Wysoka, doświetlona przestrzeń dzienna z połacią zabytkowych okien, oczarowała parę tak, że nie przeraził ich zakres prac do wykonania. Hanka od razu zobaczyła tu miejsce dla swoich roślin doniczkowych: strelicji, fikusów, szeflery, pachiry, draceny, epipremnum, krotonów, zamiokulkasów, monstery, i jej ulubieńca, dzbanecznika. Z kolei Michał wypatrzył miejsce dla narożnego kredensu, który znalazł w kontenerze morskim swojego ojca. — „Stał w nim jakieś dwadzieścia lat. Zabrałem go w stanie nienaruszonym. Jest to wczesna praca naszego szkutnika stoczniowego, świetnego fachowca, majsterkowicza, prawdziwej złotej rączki” — mówi. Mimo że para profesjonalnie nie zajmuje się projektowaniem wnętrz, koncepcję przebudowy i aranżacji przestrzeni na potrzeby ich czteroosobowej familii — bo trzeba widzieć, że dwa rozkoszne koty domowe, Mały Kot i Felek, są jej pełnoprawnymi członkami — wzięła na siebie, korzystając z pomocy projektanta przy urządzaniu kuchni i łazienki. Michał, który przez lata swoje doświadczenie pogłębiał w stoczni, inteligencję przestrzenną ma niejako w genach. Poza tym lubi eksperymentować — wspomniany kontener transportowy, zbudowany w latach 80. w Unikonie, dawnej szczecińskiej potędze kontenerowej, zamienił w miejsce, w którym dziś serwuje się tacosy Chupacabra.
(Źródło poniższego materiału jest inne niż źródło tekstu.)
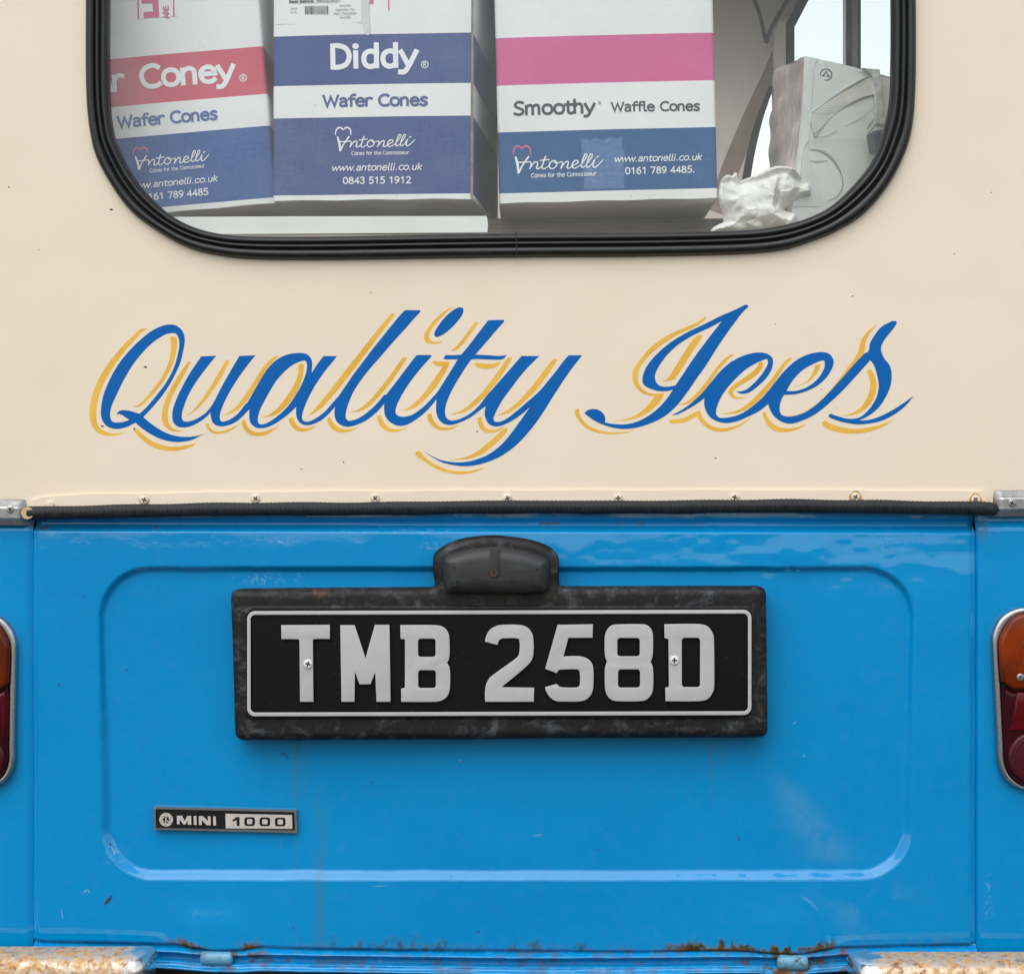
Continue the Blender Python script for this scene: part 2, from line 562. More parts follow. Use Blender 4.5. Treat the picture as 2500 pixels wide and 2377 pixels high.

Doprowadzenie mieszkania do obecnego stanu zajęło im kilka miesięcy. W tym czasie udało się wymienić instalacje, ustalić nowe rozmieszczenie oraz funkcję pomieszczeń i wreszcie zająć się ich aranżacją. Największą rewolucją było przesunięcie ściany działowej pomiędzy kuchnią i łazienką na korzyść tej drugiej. Mimo obaw udało się stworzyć wygodną przestrzeń kuchenną z dwupoziomowym miedzianym półwyspem, złożonym z subtelnie ukrytego blatu roboczego i wyższego blatu barowego, stanowiącym przesłonę dla kuchni zlokalizowanej we wnęce. Parze zależało na zachowaniu autentyczności wnętrz — drewniane drzwi wraz z opaskami zyskały nowe życie, oryginalne deski zostały jedynie rozbielone, wyeksponowano także ceglane nadproża i niektóre ceglane ściany. Większość mebli i dodatków to zdobycze z facebookowej grupy Uwaga, śmieciarka jedzie, prezenty od znajomych i rodzinne pamiątki; iście patchworkowa rodzina, która wraz z nasyconą barwami tapetą i zielenią wyeksponowaną w nietuzinkowych oprawach, wykreowała wnętrze pogodne, jak jego właściciele.